Thursday, June 6, 2013

"Blue Is the Warmest Color" — that movie about lesbians that won the grand prize at Cannes — is hated by...

... the lesbian who wrote the graphic novel upon which the movie was based. And by "graphic novel," I don't mean that it has detailed descriptions of the sexual act. (The movie, however, has a 10-minute sex sequence that the author calls pornographic.) What I mean is what the NYT is referring to as a "comic book-novel" to avoid the ambiguity that appears in my first sentence.

Here's the Wikipedia article for "graphic novel":
The term "graphic novel" was first used in 1964; it was popularized within the comics community after the publication of Will Eisner's A Contract with God in 1978, and became familiar with the public in the late 1980s after the commercial successes of the first volume of Spiegelman's Maus, Moore and Gibbons's Watchmen, and Miller's The Dark Knight Returns. At the beginning of the 21st century, the Book Industry Study Group added "graphic novel" as a category in book stores.
Oh, but the author-artist of "Le Bleu Est une Couleur Chaude," Julie Maroh, will be stuck with the less respectful terminology as the topic under discussion is porn. Her book has sensitive images like this:



And the movie doesn't capture what she meant to convey.
Noting that the director and actresses are “all straight, unless proven otherwise,” she said that with few exceptions, the film struck her as “a brutal and surgical display, exuberant and cold, of so-called lesbian sex, which turned into porn.”

Even worse, she said, “everyone was giggling.”

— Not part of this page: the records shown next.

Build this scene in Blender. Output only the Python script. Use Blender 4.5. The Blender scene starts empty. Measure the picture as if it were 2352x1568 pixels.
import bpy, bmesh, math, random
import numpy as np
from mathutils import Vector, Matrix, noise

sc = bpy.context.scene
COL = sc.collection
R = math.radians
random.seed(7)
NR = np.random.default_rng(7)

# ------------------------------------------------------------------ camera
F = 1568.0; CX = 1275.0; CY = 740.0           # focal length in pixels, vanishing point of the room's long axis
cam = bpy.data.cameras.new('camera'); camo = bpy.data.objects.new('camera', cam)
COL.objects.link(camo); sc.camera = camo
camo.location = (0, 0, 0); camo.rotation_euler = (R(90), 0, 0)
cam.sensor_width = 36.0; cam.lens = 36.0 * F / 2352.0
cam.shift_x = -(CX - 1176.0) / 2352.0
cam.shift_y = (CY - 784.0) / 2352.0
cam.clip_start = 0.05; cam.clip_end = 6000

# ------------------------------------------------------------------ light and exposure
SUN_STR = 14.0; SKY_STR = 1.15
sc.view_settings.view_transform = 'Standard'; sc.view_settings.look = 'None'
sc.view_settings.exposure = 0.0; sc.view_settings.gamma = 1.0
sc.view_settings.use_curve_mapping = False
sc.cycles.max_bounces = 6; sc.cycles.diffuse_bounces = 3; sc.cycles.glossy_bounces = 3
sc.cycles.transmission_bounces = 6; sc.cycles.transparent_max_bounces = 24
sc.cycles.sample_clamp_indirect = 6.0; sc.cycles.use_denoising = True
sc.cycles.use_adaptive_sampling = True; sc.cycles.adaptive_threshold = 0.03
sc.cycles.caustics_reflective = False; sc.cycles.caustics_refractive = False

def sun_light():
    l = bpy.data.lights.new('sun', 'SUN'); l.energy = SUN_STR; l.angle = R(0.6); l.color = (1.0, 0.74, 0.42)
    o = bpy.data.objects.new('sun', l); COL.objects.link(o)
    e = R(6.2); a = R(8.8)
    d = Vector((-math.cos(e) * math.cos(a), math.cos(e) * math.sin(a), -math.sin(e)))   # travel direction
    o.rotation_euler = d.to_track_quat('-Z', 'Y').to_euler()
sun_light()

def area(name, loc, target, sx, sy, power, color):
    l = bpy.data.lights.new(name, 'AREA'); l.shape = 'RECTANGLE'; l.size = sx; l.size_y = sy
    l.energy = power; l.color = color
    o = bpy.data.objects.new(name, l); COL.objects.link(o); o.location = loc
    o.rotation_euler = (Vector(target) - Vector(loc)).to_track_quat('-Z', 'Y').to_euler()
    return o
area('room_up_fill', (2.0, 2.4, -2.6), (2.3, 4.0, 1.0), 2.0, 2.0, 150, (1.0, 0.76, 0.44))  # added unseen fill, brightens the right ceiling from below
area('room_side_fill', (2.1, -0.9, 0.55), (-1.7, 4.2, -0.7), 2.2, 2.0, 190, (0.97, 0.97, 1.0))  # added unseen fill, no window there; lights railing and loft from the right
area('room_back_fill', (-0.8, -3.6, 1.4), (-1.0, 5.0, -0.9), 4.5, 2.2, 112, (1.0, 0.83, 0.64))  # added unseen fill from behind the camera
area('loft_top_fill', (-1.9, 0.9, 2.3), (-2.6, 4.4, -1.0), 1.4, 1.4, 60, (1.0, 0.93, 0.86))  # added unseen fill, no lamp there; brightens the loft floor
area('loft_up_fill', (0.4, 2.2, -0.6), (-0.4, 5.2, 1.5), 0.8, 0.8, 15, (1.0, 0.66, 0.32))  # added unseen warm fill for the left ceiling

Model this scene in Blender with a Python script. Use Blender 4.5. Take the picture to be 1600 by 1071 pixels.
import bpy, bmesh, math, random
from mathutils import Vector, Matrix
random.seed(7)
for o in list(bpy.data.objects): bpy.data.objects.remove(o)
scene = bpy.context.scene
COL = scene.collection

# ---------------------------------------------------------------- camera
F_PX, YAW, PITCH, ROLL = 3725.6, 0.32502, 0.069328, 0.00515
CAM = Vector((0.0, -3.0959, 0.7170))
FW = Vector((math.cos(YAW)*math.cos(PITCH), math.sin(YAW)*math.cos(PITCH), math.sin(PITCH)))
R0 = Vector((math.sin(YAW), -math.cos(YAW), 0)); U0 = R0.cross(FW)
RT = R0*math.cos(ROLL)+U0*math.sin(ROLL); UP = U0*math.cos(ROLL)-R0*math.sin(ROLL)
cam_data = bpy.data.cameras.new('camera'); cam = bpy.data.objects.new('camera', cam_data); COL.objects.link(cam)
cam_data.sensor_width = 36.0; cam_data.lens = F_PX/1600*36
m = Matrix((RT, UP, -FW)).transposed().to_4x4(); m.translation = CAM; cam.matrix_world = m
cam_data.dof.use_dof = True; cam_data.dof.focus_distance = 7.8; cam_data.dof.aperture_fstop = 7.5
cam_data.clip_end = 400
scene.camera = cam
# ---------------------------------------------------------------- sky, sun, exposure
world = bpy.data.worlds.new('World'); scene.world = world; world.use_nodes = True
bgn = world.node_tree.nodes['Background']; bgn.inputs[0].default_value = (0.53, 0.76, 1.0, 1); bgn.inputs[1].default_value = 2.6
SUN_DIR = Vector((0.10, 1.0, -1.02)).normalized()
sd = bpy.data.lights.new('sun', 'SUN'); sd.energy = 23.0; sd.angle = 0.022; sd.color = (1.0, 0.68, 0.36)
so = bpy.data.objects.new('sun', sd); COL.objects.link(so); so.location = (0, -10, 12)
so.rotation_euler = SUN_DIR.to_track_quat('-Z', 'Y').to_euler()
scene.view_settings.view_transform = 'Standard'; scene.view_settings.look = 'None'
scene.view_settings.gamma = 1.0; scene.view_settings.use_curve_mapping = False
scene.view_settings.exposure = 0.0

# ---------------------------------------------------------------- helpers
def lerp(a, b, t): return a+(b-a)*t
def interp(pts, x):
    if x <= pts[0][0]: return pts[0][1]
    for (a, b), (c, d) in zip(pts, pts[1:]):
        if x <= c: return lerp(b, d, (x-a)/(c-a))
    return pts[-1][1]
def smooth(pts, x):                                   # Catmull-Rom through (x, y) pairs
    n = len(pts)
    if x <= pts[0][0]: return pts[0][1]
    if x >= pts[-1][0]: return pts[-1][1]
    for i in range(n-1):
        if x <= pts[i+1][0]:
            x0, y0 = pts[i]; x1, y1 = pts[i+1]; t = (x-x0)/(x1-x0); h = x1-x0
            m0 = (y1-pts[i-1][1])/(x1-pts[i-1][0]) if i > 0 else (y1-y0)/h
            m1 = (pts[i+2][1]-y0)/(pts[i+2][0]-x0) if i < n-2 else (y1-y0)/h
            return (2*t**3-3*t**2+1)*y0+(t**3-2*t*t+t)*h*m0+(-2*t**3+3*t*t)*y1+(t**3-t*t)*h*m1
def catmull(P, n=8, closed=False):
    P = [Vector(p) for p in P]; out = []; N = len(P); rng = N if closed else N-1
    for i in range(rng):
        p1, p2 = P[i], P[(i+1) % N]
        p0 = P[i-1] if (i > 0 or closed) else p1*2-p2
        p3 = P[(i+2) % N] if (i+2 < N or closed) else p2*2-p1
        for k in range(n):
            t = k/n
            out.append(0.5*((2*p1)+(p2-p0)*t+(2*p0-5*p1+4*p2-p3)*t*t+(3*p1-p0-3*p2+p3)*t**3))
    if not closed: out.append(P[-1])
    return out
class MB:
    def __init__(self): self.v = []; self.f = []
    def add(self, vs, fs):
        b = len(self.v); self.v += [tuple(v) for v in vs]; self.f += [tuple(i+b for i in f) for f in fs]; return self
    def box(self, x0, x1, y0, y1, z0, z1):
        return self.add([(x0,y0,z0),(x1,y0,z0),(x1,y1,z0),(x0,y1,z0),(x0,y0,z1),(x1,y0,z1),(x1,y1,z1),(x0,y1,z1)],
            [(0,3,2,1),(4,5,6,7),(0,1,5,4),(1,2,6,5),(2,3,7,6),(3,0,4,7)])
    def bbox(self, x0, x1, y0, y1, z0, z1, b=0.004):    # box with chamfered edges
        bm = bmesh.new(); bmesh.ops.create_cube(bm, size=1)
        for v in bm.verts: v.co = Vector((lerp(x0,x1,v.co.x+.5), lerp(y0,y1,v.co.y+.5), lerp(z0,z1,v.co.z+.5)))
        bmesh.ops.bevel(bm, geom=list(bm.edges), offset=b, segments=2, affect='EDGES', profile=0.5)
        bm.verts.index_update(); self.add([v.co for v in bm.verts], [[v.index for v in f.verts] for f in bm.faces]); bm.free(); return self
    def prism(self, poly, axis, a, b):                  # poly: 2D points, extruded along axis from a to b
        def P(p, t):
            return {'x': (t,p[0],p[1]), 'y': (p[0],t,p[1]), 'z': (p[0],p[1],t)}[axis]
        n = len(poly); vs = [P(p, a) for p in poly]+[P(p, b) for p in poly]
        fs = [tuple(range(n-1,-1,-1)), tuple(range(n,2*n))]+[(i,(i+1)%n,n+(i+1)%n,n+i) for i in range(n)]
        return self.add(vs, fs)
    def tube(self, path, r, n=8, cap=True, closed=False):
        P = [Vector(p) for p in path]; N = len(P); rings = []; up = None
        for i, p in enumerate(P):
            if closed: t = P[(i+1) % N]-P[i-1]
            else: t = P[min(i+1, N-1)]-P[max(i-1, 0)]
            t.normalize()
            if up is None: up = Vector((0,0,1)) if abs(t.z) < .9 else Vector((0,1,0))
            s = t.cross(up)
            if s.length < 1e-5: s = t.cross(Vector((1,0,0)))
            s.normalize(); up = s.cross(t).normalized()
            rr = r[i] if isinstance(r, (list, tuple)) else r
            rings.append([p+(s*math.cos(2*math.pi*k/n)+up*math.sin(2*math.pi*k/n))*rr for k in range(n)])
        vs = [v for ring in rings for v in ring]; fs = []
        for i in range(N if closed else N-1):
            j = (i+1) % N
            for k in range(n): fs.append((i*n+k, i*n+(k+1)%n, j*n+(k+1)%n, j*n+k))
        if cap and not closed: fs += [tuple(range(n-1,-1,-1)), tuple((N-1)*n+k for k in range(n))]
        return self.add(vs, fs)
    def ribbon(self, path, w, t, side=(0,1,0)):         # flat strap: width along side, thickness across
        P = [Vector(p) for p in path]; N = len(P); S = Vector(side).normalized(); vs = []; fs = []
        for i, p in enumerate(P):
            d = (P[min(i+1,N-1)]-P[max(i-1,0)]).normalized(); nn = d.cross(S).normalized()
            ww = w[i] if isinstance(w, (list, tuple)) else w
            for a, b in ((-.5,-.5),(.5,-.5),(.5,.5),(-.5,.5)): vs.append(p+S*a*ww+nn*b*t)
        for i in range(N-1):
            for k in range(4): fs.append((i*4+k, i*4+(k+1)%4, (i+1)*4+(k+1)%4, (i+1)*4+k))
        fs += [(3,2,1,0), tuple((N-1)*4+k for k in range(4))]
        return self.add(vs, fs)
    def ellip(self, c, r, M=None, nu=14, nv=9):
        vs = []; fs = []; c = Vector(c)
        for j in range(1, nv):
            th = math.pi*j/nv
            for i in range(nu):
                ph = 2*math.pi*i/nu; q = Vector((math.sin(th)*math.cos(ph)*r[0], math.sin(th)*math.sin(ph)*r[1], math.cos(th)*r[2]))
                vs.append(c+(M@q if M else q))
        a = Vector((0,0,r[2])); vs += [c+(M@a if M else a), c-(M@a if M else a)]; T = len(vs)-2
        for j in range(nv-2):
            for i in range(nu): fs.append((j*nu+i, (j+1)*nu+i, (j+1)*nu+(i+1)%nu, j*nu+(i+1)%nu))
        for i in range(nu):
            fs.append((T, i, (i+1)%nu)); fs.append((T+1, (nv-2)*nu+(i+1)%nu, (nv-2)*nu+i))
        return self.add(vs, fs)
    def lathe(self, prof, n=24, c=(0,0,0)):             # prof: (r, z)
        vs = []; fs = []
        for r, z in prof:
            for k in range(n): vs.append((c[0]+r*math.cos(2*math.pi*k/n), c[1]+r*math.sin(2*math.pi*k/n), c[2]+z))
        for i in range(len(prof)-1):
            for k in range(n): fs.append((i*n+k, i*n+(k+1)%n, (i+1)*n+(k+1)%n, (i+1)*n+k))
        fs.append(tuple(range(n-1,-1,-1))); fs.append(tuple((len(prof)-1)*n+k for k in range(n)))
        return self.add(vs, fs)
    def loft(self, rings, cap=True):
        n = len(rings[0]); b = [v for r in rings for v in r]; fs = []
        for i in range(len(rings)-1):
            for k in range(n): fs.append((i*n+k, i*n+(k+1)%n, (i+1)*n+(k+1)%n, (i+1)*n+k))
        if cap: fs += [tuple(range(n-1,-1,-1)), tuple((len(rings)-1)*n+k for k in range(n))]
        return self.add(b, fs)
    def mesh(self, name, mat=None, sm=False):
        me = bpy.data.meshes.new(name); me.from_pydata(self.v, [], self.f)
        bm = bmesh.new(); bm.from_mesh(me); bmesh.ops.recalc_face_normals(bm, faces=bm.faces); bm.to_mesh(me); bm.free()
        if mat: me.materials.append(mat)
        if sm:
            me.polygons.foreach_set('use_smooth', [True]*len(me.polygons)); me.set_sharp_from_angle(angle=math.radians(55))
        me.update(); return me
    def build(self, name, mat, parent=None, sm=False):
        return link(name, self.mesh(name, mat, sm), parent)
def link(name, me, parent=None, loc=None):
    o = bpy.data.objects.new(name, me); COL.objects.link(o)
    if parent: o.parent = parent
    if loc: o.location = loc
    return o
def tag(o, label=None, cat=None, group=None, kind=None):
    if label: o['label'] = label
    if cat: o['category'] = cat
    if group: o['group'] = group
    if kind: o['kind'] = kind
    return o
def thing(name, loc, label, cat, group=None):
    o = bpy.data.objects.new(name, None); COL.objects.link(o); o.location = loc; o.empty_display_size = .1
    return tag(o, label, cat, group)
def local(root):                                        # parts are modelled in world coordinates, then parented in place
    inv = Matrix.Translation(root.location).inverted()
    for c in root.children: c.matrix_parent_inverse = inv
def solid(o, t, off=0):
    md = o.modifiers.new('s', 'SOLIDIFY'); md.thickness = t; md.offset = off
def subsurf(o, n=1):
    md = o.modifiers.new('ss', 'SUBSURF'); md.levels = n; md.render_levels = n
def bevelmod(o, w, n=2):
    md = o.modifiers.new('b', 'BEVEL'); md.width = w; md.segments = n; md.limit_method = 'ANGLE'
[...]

Heterosexual viewers “laugh-ed because they don’t understand it and find the scene ridiculous.

“The gay and queer people laughed because it’s not convincing, and find it ridiculous,” she continued. “And among the only people we didn’t hear giggling were” the “guys too busy feasting their eyes on an incarnation of their fantasies on screen.”
But what do you expect when a commercial movie is made from a book? The story is much less about the inner thoughts and feelings of the characters, and what's on the screen are superficial images, particularly beautiful faces and bodies, and the audience is invited to gaze and feel whatever they feel. The movie director,  Abdellatif Kechiche, said:
“What I was trying to do when we were shooting these scenes was to film what I found beautiful,” he said. “So we shot them like paintings, like sculptures. We spent a lot of time lighting them to ensure they would look beautiful; after, the innate choreography of the loving bodies took care of the rest, very naturally.”
So, like many, many movies — perhaps nearly all movies — this movie is about how beautiful women are. Meanwhile, we learn that the actresses were not as naked as they look. "We were wearing prostheses," one says, mysteriously.